AIM ::
Write out the data again in full, exactly as it reads.

##########

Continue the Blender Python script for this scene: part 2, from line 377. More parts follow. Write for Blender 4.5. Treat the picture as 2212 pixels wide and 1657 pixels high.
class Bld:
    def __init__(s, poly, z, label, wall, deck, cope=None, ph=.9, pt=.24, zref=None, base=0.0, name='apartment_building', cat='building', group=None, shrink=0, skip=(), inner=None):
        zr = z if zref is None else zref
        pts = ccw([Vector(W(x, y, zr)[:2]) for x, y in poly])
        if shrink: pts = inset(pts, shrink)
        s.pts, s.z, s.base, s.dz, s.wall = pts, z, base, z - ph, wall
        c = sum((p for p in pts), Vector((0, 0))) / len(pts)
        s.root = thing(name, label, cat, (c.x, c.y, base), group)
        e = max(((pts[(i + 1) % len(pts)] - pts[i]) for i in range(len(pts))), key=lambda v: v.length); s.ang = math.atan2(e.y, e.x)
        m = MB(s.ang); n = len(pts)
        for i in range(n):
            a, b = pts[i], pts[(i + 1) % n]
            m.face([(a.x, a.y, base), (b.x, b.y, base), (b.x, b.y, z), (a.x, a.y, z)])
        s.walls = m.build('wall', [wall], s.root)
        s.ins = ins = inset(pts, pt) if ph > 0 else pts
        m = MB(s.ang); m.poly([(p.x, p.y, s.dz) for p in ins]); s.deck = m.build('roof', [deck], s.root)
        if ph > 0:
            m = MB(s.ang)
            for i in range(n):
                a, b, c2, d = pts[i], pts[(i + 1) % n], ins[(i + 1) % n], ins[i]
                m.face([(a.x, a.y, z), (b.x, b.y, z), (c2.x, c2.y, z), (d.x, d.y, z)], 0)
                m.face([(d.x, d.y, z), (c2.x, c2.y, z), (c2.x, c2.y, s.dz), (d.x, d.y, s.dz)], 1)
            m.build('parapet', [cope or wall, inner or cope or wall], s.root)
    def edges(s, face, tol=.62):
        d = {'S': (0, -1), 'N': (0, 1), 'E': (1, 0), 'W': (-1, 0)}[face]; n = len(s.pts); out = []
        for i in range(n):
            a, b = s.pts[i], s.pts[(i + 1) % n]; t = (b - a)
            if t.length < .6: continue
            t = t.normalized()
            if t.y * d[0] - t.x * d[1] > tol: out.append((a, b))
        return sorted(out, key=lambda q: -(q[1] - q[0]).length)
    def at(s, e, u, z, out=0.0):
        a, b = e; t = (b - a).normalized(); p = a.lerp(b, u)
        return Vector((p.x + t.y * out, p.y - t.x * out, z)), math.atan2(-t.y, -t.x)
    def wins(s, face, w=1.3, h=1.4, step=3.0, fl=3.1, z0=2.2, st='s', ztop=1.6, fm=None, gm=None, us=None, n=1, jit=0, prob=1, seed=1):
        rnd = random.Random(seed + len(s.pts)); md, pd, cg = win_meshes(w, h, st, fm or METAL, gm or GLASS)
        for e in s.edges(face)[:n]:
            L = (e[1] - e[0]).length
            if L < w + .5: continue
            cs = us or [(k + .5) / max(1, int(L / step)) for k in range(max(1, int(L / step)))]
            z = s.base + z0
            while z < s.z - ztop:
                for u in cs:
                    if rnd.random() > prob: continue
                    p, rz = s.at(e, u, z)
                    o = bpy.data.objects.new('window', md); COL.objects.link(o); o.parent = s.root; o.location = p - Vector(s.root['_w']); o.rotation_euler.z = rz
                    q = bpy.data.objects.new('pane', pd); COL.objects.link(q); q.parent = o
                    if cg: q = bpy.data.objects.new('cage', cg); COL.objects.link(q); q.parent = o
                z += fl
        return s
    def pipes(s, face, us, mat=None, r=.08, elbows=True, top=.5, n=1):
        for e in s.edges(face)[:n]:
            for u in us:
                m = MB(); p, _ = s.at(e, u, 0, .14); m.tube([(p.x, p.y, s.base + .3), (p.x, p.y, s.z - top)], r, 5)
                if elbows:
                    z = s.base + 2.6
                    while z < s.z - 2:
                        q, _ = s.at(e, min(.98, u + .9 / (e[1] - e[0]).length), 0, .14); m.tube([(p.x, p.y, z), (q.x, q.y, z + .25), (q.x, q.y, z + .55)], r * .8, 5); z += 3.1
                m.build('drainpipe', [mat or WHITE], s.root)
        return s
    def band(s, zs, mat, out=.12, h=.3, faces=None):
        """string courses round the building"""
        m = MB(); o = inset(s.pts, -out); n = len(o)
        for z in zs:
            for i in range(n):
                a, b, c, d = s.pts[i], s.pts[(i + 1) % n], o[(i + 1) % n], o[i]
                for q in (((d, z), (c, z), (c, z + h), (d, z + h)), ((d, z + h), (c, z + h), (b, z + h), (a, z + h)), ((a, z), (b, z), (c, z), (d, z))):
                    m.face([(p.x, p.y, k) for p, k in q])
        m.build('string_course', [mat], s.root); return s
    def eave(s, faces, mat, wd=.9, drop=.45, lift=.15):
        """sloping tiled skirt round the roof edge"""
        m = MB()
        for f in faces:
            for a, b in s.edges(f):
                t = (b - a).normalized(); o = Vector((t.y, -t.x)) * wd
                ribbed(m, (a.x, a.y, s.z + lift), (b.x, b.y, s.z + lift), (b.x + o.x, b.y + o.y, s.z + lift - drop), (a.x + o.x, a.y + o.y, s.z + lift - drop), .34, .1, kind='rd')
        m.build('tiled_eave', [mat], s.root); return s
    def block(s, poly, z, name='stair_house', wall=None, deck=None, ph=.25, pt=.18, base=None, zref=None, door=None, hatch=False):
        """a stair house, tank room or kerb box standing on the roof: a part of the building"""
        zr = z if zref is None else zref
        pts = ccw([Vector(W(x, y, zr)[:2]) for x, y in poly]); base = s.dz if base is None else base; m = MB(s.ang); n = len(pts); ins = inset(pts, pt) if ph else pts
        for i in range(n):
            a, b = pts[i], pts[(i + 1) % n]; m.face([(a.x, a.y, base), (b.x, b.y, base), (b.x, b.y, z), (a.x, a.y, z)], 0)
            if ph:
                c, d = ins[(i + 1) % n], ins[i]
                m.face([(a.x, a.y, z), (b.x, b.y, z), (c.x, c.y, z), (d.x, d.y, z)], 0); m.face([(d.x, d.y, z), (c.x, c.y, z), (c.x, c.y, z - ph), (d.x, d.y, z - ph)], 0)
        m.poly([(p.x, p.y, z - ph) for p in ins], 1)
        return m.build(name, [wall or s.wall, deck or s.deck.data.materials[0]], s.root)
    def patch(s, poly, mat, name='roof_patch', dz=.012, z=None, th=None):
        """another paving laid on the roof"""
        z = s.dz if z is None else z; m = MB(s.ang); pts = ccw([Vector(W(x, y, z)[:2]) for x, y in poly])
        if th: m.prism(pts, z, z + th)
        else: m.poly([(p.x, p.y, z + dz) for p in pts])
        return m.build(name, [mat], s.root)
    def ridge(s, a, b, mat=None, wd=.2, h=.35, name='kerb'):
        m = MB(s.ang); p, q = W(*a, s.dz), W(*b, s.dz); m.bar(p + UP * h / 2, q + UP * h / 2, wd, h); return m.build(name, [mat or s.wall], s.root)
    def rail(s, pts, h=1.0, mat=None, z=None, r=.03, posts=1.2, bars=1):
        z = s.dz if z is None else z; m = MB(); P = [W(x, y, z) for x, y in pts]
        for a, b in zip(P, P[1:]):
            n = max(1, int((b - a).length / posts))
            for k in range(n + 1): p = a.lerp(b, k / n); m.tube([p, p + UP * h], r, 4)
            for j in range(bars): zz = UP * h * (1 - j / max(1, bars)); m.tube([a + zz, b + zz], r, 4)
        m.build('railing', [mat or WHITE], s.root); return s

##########

ANSWER TO THIS EXERCISE ::
Continue the Blender Python script for this scene: part 2, from line 377. More parts follow. Write for Blender 4.5. Treat the picture as 2212 pixels wide and 1657 pixels high.
class Bld:
    def __init__(s, poly, z, label, wall, deck, cope=None, ph=.9, pt=.24, zref=None, base=0.0, name='apartment_building', cat='building', group=None, shrink=0, skip=(), inner=None):
        zr = z if zref is None else zref
        pts = ccw([Vector(W(x, y, zr)[:2]) for x, y in poly])
        if shrink: pts = inset(pts, shrink)
        s.pts, s.z, s.base, s.dz, s.wall = pts, z, base, z - ph, wall
        c = sum((p for p in pts), Vector((0, 0))) / len(pts)
        s.root = thing(name, label, cat, (c.x, c.y, base), group)
        e = max(((pts[(i + 1) % len(pts)] - pts[i]) for i in range(len(pts))), key=lambda v: v.length); s.ang = math.atan2(e.y, e.x)
        m = MB(s.ang); n = len(pts)
        for i in range(n):
            a, b = pts[i], pts[(i + 1) % n]
            m.face([(a.x, a.y, base), (b.x, b.y, base), (b.x, b.y, z), (a.x, a.y, z)])
        s.walls = m.build('wall', [wall], s.root)
        s.ins = ins = inset(pts, pt) if ph > 0 else pts
        m = MB(s.ang); m.poly([(p.x, p.y, s.dz) for p in ins]); s.deck = m.build('roof', [deck], s.root)
        if ph > 0:
            m = MB(s.ang)
            for i in range(n):
                a, b, c2, d = pts[i], pts[(i + 1) % n], ins[(i + 1) % n], ins[i]
                m.face([(a.x, a.y, z), (b.x, b.y, z), (c2.x, c2.y, z), (d.x, d.y, z)], 0)
                m.face([(d.x, d.y, z), (c2.x, c2.y, z), (c2.x, c2.y, s.dz), (d.x, d.y, s.dz)], 1)
            m.build('parapet', [cope or wall, inner or cope or wall], s.root)
    def edges(s, face, tol=.62):
        d = {'S': (0, -1), 'N': (0, 1), 'E': (1, 0), 'W': (-1, 0)}[face]; n = len(s.pts); out = []
        for i in range(n):
            a, b = s.pts[i], s.pts[(i + 1) % n]; t = (b - a)
            if t.length < .6: continue
            t = t.normalized()
            if t.y * d[0] - t.x * d[1] > tol: out.append((a, b))
        return sorted(out, key=lambda q: -(q[1] - q[0]).length)
    def at(s, e, u, z, out=0.0):
        a, b = e; t = (b - a).normalized(); p = a.lerp(b, u)
        return Vector((p.x + t.y * out, p.y - t.x * out, z)), math.atan2(-t.y, -t.x)
    def wins(s, face, w=1.3, h=1.4, step=3.0, fl=3.1, z0=2.2, st='s', ztop=1.6, fm=None, gm=None, us=None, n=1, jit=0, prob=1, seed=1):
        rnd = random.Random(seed + len(s.pts)); md, pd, cg = win_meshes(w, h, st, fm or METAL, gm or GLASS)
        for e in s.edges(face)[:n]:
            L = (e[1] - e[0]).length
            if L < w + .5: continue
            cs = us or [(k + .5) / max(1, int(L / step)) for k in range(max(1, int(L / step)))]
            z = s.base + z0
            while z < s.z - ztop:
                for u in cs:
                    if rnd.random() > prob: continue
                    p, rz = s.at(e, u, z)
                    o = bpy.data.objects.new('window', md); COL.objects.link(o); o.parent = s.root; o.location = p - Vector(s.root['_w']); o.rotation_euler.z = rz
                    q = bpy.data.objects.new('pane', pd); COL.objects.link(q); q.parent = o
                    if cg: q = bpy.data.objects.new('cage', cg); COL.objects.link(q); q.parent = o
                z += fl
        return s
    def pipes(s, face, us, mat=None, r=.08, elbows=True, top=.5, n=1):
        for e in s.edges(face)[:n]:
            for u in us:
                m = MB(); p, _ = s.at(e, u, 0, .14); m.tube([(p.x, p.y, s.base + .3), (p.x, p.y, s.z - top)], r, 5)
                if elbows:
                    z = s.base + 2.6
                    while z < s.z - 2:
                        q, _ = s.at(e, min(.98, u + .9 / (e[1] - e[0]).length), 0, .14); m.tube([(p.x, p.y, z), (q.x, q.y, z + .25), (q.x, q.y, z + .55)], r * .8, 5); z += 3.1
                m.build('drainpipe', [mat or WHITE], s.root)
        return s
    def band(s, zs, mat, out=.12, h=.3, faces=None):
        """string courses round the building"""
        m = MB(); o = inset(s.pts, -out); n = len(o)
        for z in zs:
            for i in range(n):
                a, b, c, d = s.pts[i], s.pts[(i + 1) % n], o[(i + 1) % n], o[i]
                for q in (((d, z), (c, z), (c, z + h), (d, z + h)), ((d, z + h), (c, z + h), (b, z + h), (a, z + h)), ((a, z), (b, z), (c, z), (d, z))):
                    m.face([(p.x, p.y, k) for p, k in q])
        m.build('string_course', [mat], s.root); return s
    def eave(s, faces, mat, wd=.9, drop=.45, lift=.15):
        """sloping tiled skirt round the roof edge"""
        m = MB()
        for f in faces:
            for a, b in s.edges(f):
                t = (b - a).normalized(); o = Vector((t.y, -t.x)) * wd
                ribbed(m, (a.x, a.y, s.z + lift), (b.x, b.y, s.z + lift), (b.x + o.x, b.y + o.y, s.z + lift - drop), (a.x + o.x, a.y + o.y, s.z + lift - drop), .34, .1, kind='rd')
        m.build('tiled_eave', [mat], s.root); return s
    def block(s, poly, z, name='stair_house', wall=None, deck=None, ph=.25, pt=.18, base=None, zref=None, door=None, hatch=False):
        """a stair house, tank room or kerb box standing on the roof: a part of the building"""
        zr = z if zref is None else zref
        pts = ccw([Vector(W(x, y, zr)[:2]) for x, y in poly]); base = s.dz if base is None else base; m = MB(s.ang); n = len(pts); ins = inset(pts, pt) if ph else pts
        for i in range(n):
            a, b = pts[i], pts[(i + 1) % n]; m.face([(a.x, a.y, base), (b.x, b.y, base), (b.x, b.y, z), (a.x, a.y, z)], 0)
            if ph:
                c, d = ins[(i + 1) % n], ins[i]
                m.face([(a.x, a.y, z), (b.x, b.y, z), (c.x, c.y, z), (d.x, d.y, z)], 0); m.face([(d.x, d.y, z), (c.x, c.y, z), (c.x, c.y, z - ph), (d.x, d.y, z - ph)], 0)
        m.poly([(p.x, p.y, z - ph) for p in ins], 1)
        return m.build(name, [wall or s.wall, deck or s.deck.data.materials[0]], s.root)
    def patch(s, poly, mat, name='roof_patch', dz=.012, z=None, th=None):
        """another paving laid on the roof"""
        z = s.dz if z is None else z; m = MB(s.ang); pts = ccw([Vector(W(x, y, z)[:2]) for x, y in poly])
        if th: m.prism(pts, z, z + th)
        else: m.poly([(p.x, p.y, z + dz) for p in pts])
        return m.build(name, [mat], s.root)
    def ridge(s, a, b, mat=None, wd=.2, h=.35, name='kerb'):
        m = MB(s.ang); p, q = W(*a, s.dz), W(*b, s.dz); m.bar(p + UP * h / 2, q + UP * h / 2, wd, h); return m.build(name, [mat or s.wall], s.root)
    def rail(s, pts, h=1.0, mat=None, z=None, r=.03, posts=1.2, bars=1):
        z = s.dz if z is None else z; m = MB(); P = [W(x, y, z) for x, y in pts]
        for a, b in zip(P, P[1:]):
            n = max(1, int((b - a).length / posts))
            for k in range(n + 1): p = a.lerp(b, k / n); m.tube([p, p + UP * h], r, 4)
            for j in range(bars): zz = UP * h * (1 - j / max(1, bars)); m.tube([a + zz, b + zz], r, 4)
        m.build('railing', [mat or WHITE], s.root); return s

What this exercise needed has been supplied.